Ultimate authority for all aspects of the Company's activities rests with the Board, the respective responsibilities of the Chairman and Chief Executive Officer arising as a consequence of delegation by the Board. The Board has adopted appropriate delegations of authority which set out matters which are reserved to the Board. The Chairman is responsible for the effectiveness of the Board, while management of the Company's business and primary contact with shareholders has been delegated by the Board to the Managing Director.  As the Company does not currently have a Managing Director, Mr Keith Coughlan, in his role as Executive Chairman, is responsible for the management of the Company's business and primary contact with shareholders. 

 

The Board has established the following committees.

 

Audit and Risk Committee

The Board has established an Audit and Risk Committee which, at 30 June 2021, was comprised of directors Ambassador Lincoln Bloomfield (Chairman) and Mr Kiran Morzaria.  The role and responsibilities of the Audit and Risk Committee are outlined in Schedule 3 of the Company's Corporate Governance Plan available online on the Company's website, www.europeanmet.com/corporate-governance .

 

This committee has primary responsibility for monitoring the Financial Reporting function and internal controls in order to ensure that the financial performance of the Company is properly measured and reported.
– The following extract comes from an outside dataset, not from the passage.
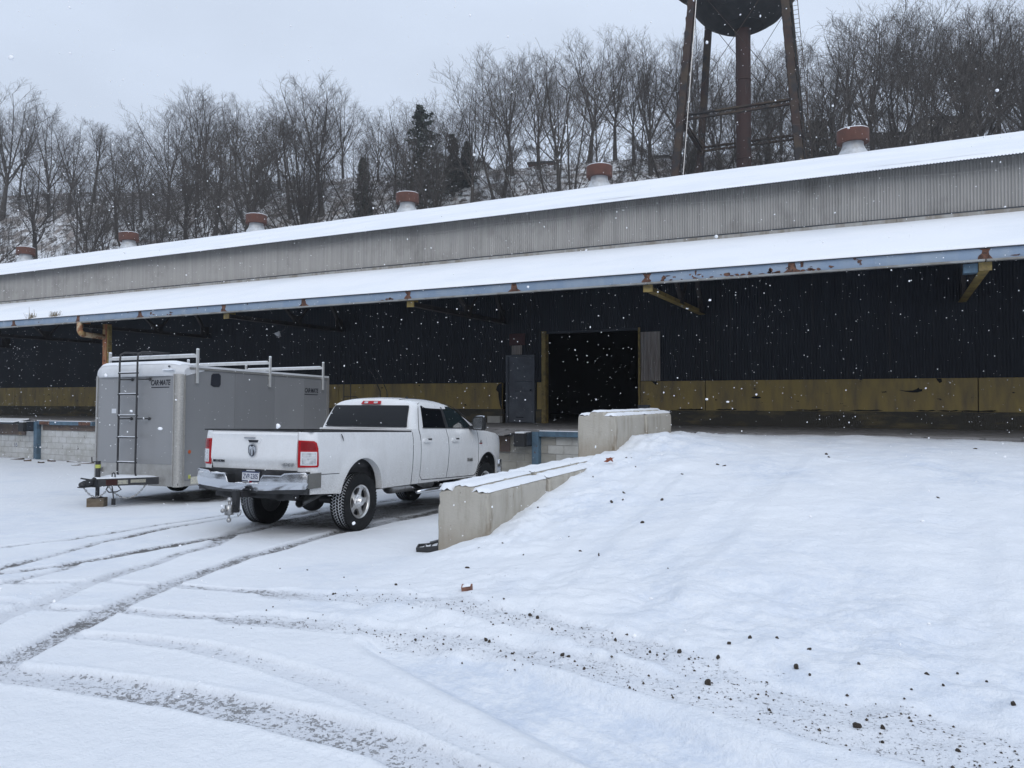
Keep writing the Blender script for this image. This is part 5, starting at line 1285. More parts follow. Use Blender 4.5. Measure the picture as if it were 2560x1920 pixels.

The committee receives the financial reports from the executive management and auditors relating to the interim and annual accounts and the accounting and internal control systems in use throughout the Company. The Audit and Risk Committee shall meet at least each financial quarter and it has unrestricted access to the Company's auditors.

 

Remuneration Committee

The Board has established a Remuneration Committee which, at 30 June 2021, was comprised of directors Mr Kiran Morzaria (Chairman) and Ambassador Lincoln Bloomfield.  The role and responsibilities of the Remuneration Committee are outlined in Schedule 5 of the Company's Corporate Governance Plan available online on the Company's website, www.europeanmet.com/corporate-governance .

 

The Remuneration Committee reviews the performance of the executive directors and employees and makes recommendations to the Board on matters relating to their remuneration and terms of employment. The Remuneration Committee also considers and approves the granting of share options pursuant to the share option plan and the award of shares in lieu of bonuses pursuant to the Company's Remuneration Policy.

 

Nomination Committee

The Board has established a Nomination Committee which, at 30 June 2021, was comprised of Mr Kiran Morzaria (Chairman), Mr Keith Coughlan, Mr Richard Pavlik and Ambassador Lincoln Bloomfield, being all the directors.  The role and responsibilities of the Nomination Committee are outlined in Schedule 4 of the Company's Corporate Governance Plan available online on the Company's website, www.europeanmet.com/corporate-governance .

 

Environment, Social and Governance Committee

The Board has established an Environment, Social and Governance Committee which, at 30 June 2021, was comprised of Ambassador Lincoln Bloomfield (Chairman), Mr Keith Coughlan, Mr Richard Pavlik and Mr Kiran Morzaria, being all the directors.  The role and responsibilities of the Environment, Social and Governance Committee and Charter are in the process of being developed and will be made available on the Company's website once completed .

 

PRINCIPLE TEN

Shareholder Communication

 

The Board is committed to maintaining good communication and having constructive dialogue with its shareholders. The Company has close ongoing relationships with its private shareholders. Institutional shareholders and analysts have the opportunity to discuss issues and provide feedback at meetings with the Company. In addition, all shareholders are encouraged to attend the Company's Annual General Meeting.

 

Investors also have access to current information on the Company though its website, www.europeanmet.com, and via Keith Coughlan, Executive Chairman, who is available to answer investor relations enquiries.

 

The Company shall include, when relevant, in its annual report, any matters of note arising from the audit or remuneration committees.